В этом городе встретились Игорь и Всеволод из «Слова о полку Игореве». Когда смотришь с высокого берега Десны, на котором стоит город, вокруг простираются без края леса. Они прекрасны и сейчас, так же как и любимая Даниилом река Нерусса, протекающая неподалеку от Трубчевска. Вот как сам он пишет в «Розе Мира» о том, что пережил на берегах Неруссы: «И когда луна вступила в круг моего зрения, бесшумно передвигаясь за узорно-узкой листвой развесистых ветвей ракиты, начались те часы, которые остаются едва ли не прекраснейшими в моей жизни. Тихо дыша, откинувшись навзничь на охапку сена, я слышал, как Нерусса струится не позади, в нескольких шагах за мною, но как бы сквозь мою собственную душу. Это было первым необычайным. Торжественно и бесшумно в поток, струившийся сквозь меня, влилось все, что было на земле, и все, что могло быть на небе. В блаженстве, едва переносимом для человеческого сердца, я чувствовал так, будто стройные сферы, медлительно вращаясь, плыли во всемирном хороводе, но сквозь меня; и все, что я мог помыслить или вообразить, охватывалось ликующим единством. Эти древние леса и прозрачные реки, люди, спящие у костров, и другие люди — народы близких и дальних стран, утренние города и шумные улицы, храмы со священными изображениями, моря, неустанно покачивающиеся, и степи с колышущейся травой действительно все было во мне той ночью, и я был во всем».
В Трубчевске Даниил очень близко сошелся с одной семьей. Глава этой семьи — школьный учитель, художник и музыкант-любитель Протасий Пантелеевич Левенок. Вся эта семья стала для Даниила почти родной. На их доме теперь установлена первая в России мемориальная доска, посвященная памяти Даниила. Одна из дочерей Левенка — Евгения Протасьевна, даже считалась невестой Даниила. Это были люди, своей теплотой, скромностью, искренностью, глубиной олицетворявшие ту родную провинцию, где и сейчас дремлет Россия.

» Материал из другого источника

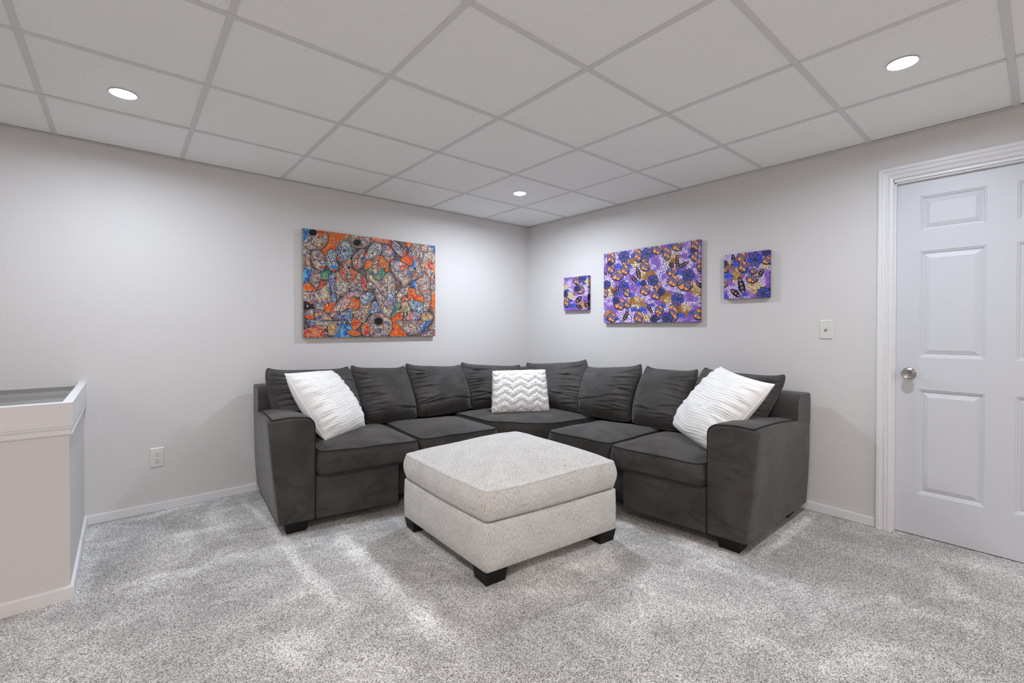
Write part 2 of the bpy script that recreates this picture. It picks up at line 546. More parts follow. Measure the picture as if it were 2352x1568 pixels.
# ---------------------------------------------------------------- recessed lamps
M_LAMP = lamp_mat('cool_white_led_lens', LAMP_COOL, 22.0)
M_LAMPW = lamp_mat('warm_white_led_lens', LAMP_WARM, 15.0)
def lamp(x, y, cool, label, k=1.0):
    t = empty('recessed_light', (x, y, HC), label, 'ceiling light', 'round recessed ceiling lights')
    lathe('trim_ring', [(.0505, -.0005), (.0505, -.0030), (.0525, -.0026), (.0535, -.0005)], (x, y, HC + .0005), (0, 0, 1), M_TRIM, t, 48)
    pr = [(.0512 * math.cos(a), -.0020 - .005 * math.sin(a)) for a in np.linspace(0, math.pi / 2 * .97, 5)]
    lathe('lens', pr, (x, y, HC), (0, 0, 1), M_LAMP if cool else M_LAMPW, t, 40)
    ld = bpy.data.lights.new('led', 'AREA'); ld.shape = 'DISK'; ld.size = .098; ld.spread = math.radians(172)
    ld.energy = (LAMP_POWER if cool else LAMP_BACK) * k; ld.color = LAMP_COOL if cool else LAMP_WARM
    lo = bpy.data.objects.new('led', ld); COL.objects.link(lo); lo.parent = t; lo.location = (0, 0, -.0078)
lamp(-3.398, -.868, True, 'glowing round recessed light in the ceiling at the left, above the half wall end', .84)
lamp(-.918, -.900, True, 'glowing round recessed light above the sofa corner', 1.30)
lamp(-.919, -3.319, True, 'glowing round recessed light in the ceiling in front of the white door', .74)
lamp(-3.398, -3.319, False, 'round recessed light over the middle of the room, out of the picture')
lamp(-.919, -5.75, False, 'round recessed light behind the camera on the door side')
lamp(-3.398, -5.75, False, 'round recessed light behind the camera, centre')
lamp(-5.60, -3.319, False, 'round recessed light at the far left, beyond the half wall')
lamp(-5.60, -5.75, False, 'round recessed light in the far left rear corner')

# ---------------------------------------------------------------- door, jamb and casing
FX = .035                                       # door face sits back in its frame
def casing():
    yi, zi = DY0 + .006, DZ1 + .020
    yo = DY1 - .006
    prof = [(0, 0), (0, -.006), (.003, -.010), (.014, -.0125), (.017, -.0085), (.021, -.0085), (.024, -.015), (.030, -.017), (.033, -.0125), (.046, -.014), (.050, -.019), (.058, -.020), (.066, -.020), (.0705, -.016), (.0705, 0)]
    V = []; n = len(prof)
    for (d, t) in prof:
        V += [(t, yi + d, 0), (t, yi + d, zi + d), (t, yo - d, zi + d), (t, yo - d, 0)]
    F = []
    for i in range(n - 1):
        for k in range(3):
            F.append((i * 4 + k, i * 4 + k + 1, (i + 1) * 4 + k + 1, (i + 1) * 4 + k))
    F.append(tuple(i * 4 for i in range(n))); F.append(tuple(i * 4 + 3 for i in range(n))[::-1])
    return recalc(mesh('trim_3', V, F, M_TRIM))
tag(casing(), 'white stepped casing framing the panelled door', 'door casing', kind='structure')
jb = boxes('trim_4', [(-.001, .1, DY0 + .002, DY0 + .02, 0, DZ1 + .02), (-.001, .1, DY1 - .02, DY1 - .002, 0, DZ1 + .02), (-.001, .1, DY1 - .02, DY0 + .02, DZ1 + .003, DZ1 + .02),
              (.010, .033, DY0 - .006, DY0 + .003, 0, DZ1 + .003), (.010, .033, DY1 - .003, DY1 + .006, 0, DZ1 + .003), (.010, .033, DY1 - .003, DY0 + .003, DZ1 - .006, DZ1 + .004)], M_TRIM, None, .0015)
tag(jb, 'white jamb and stop lining the doorway', 'door jamb', kind='structure')

door = empty('door_1', (FX, (DY0 + DY1) / 2, 0), 'white six panel door with a round nickel knob', 'door', kind='structure')
cols = [(-3.514, -3.250), (-3.884, -3.620)]
rows = [(1.732, 1.930), (1.020, 1.620), (.243, .838)]
ys = [DY1] + sorted([c for cc in cols for c in cc]) + [DY0]
zs = [.005] + sorted([r for rr in rows for r in rr]) + [DZ1]
bl = [(FX, FX + .035, ys[0], ys[1], zs[0], zs[-1]), (FX, FX + .035, ys[2], ys[3], zs[0], zs[-1]), (FX, FX + .035, ys[4], ys[5], zs[0], zs[-1])]
for a, b_ in ((0, 1), (2, 3), (4, 5), (6, 7)):
    for c0, c1 in ((ys[1], ys[2]), (ys[3], ys[4])):
        bl.append((FX, FX + .035, c0, c1, zs[a], zs[b_]))
boxes('door_slab', bl, M_DOOR, door)
for (y0, y1) in cols:
    for (z0, z1) in rows:
        V = []; rings = [(0, 0), (.004, .004), (.008, .004), (.013, .0105), (.018, .0115), (.040, .0035), (.042, .0025)]
        for (e, d) in rings:
            V += [(FX + d, y0 + e, z0 + e), (FX + d, y1 - e, z0 + e), (FX + d, y1 - e, z1 - e), (FX + d, y0 + e, z1 - e)]
        F = [tuple(len(V) - 4 + k for k in range(4))]
        for r in range(len(rings) - 1):
            for k in range(4):
                l = (k + 1) % 4
                F.append((r * 4 + k, r * 4 + l, (r + 1) * 4 + l, (r + 1) * 4 + k))
        recalc(mesh('door_panel', V, F, M_DOOR, door))
kx, ky, kz = FX, -3.209, .926
knob = lathe('door_knob', [(.009, -.012), (.010, -.030), (.020, -.036), (.0265, -.044), (.0275, -.054), (.0255, -.060), (.0245, -.0605), (.002, -.0545)], (kx, ky, kz), (1, 0, 0), M_STEEL, door, 48)
tag(knob, 'round brushed nickel knob')
lathe('rose', [(.033, 0), (.033, -.006), (.030, -.010), (.014, -.014), (.010, -.016)], (kx, ky, kz), (1, 0, 0), M_STEEL, knob, 48)

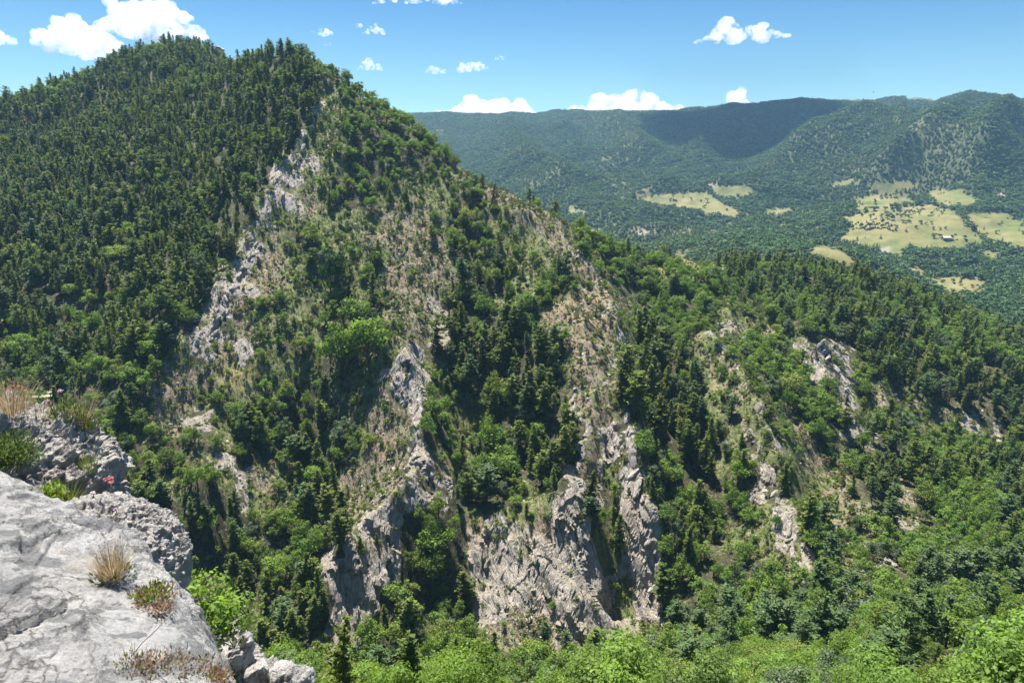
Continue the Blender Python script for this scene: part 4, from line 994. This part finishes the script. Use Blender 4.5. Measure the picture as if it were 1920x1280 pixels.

Уезжая из Москвы, Даниил сразу разувался и в Трубчевске ходил босиком. «Босикомхождение», так это мы в шутку называли, для Даниила не было позой, выдумкой. Он действительно чувствовал босыми ногами жизнь Земли. Различал разные оттенки ее голоса. А в городе чувствовал излучение энергии жизненной силы тех людей, которые ходили по городу. Не могу объяснить это более толково, потому что сама ничего не слышу, но знаю, что он говорил правду.
Во Владимирской тюрьме даже однажды возник «босой бунт»: под влиянием Даниила разулась вся камера. Бунт был подавлен, а хождение босиком запрещено всем, кроме него. Даниилу разрешили не обуваться, даже выходя на зимние прогулки.

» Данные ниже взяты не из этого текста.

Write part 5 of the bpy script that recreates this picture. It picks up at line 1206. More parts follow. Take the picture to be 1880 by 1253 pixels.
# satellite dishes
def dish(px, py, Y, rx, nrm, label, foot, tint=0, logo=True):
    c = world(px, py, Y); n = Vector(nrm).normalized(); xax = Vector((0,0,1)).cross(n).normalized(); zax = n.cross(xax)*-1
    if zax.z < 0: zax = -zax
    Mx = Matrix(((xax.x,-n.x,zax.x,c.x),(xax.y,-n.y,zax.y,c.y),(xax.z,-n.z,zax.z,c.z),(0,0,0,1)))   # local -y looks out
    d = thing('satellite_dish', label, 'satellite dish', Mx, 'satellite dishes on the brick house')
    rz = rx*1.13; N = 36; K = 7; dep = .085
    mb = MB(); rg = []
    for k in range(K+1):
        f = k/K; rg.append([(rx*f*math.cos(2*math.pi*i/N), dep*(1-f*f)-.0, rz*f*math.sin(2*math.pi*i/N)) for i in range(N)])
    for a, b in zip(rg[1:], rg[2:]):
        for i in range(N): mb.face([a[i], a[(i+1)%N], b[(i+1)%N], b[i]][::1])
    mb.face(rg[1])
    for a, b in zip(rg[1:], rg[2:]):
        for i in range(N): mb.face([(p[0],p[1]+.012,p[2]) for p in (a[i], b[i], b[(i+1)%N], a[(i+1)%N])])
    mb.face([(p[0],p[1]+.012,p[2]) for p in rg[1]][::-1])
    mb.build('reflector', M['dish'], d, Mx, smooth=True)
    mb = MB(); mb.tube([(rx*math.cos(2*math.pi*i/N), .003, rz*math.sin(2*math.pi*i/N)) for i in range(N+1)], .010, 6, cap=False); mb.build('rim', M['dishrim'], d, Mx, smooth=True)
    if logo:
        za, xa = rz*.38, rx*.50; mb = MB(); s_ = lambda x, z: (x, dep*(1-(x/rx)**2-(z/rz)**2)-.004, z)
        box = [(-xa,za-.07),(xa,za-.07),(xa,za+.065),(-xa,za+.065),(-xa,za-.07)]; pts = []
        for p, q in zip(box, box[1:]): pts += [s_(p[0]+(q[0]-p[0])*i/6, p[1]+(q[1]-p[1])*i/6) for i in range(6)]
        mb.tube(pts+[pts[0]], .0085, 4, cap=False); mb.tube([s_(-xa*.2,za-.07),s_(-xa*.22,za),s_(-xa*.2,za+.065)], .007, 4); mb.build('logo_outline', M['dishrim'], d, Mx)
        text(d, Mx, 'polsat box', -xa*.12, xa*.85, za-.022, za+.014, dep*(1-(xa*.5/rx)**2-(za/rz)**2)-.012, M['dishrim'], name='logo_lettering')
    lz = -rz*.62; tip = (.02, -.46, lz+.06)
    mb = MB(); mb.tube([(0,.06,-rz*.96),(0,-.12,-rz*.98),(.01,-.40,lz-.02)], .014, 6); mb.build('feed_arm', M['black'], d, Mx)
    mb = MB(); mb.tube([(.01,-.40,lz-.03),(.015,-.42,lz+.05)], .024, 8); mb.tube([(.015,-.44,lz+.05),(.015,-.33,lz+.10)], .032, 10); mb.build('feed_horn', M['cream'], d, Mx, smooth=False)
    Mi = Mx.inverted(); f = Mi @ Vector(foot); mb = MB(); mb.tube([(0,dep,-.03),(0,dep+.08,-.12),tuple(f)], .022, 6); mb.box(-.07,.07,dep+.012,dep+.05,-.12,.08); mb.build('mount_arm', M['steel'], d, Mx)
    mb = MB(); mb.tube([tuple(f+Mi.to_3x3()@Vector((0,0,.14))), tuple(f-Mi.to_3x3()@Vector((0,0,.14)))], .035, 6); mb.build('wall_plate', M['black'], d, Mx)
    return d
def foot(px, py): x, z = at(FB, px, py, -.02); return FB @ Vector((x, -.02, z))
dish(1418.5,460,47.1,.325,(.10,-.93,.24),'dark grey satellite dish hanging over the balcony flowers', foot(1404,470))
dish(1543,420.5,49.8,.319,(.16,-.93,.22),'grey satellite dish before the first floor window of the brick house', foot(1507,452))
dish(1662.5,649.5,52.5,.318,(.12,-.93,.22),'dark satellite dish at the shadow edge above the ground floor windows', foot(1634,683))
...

Последнее безмятежное лето в Трубчевске Даниил провел в 1940 году. Осенью опять вступила в свои права городская жизнь. А в апреле 1941 года умер Филипп Александрович Добров. Он умер на Пасху от апоплексического удара. Сережа его нарисовал — получился изумительный рисунок. Какое было лицо у Филиппа Александровича! Оно просто светилось. Это страшно звучит, но я люблю смотреть на лица умерших в первый день. Все каждодневное уходит, и несколько часов, а может быть, сутки видна самая суть человека — итог его жизни.
Филиппа Александровича похоронили на Новодевичьем. Похороны были удивительные. Религия была запрещена категорически. Люди ходили в церковь потихоньку, но в дом, конечно, пригласили священника — отпевать. Были открыты все окна и входная дверь. В квартире и в переулке около дома толпился народ. Множество людей пришло — днем! — проводить доктора Доброва, который всех лечил.
Кажется, будто Господь уберег его от войны, начавшейся два месяца спустя.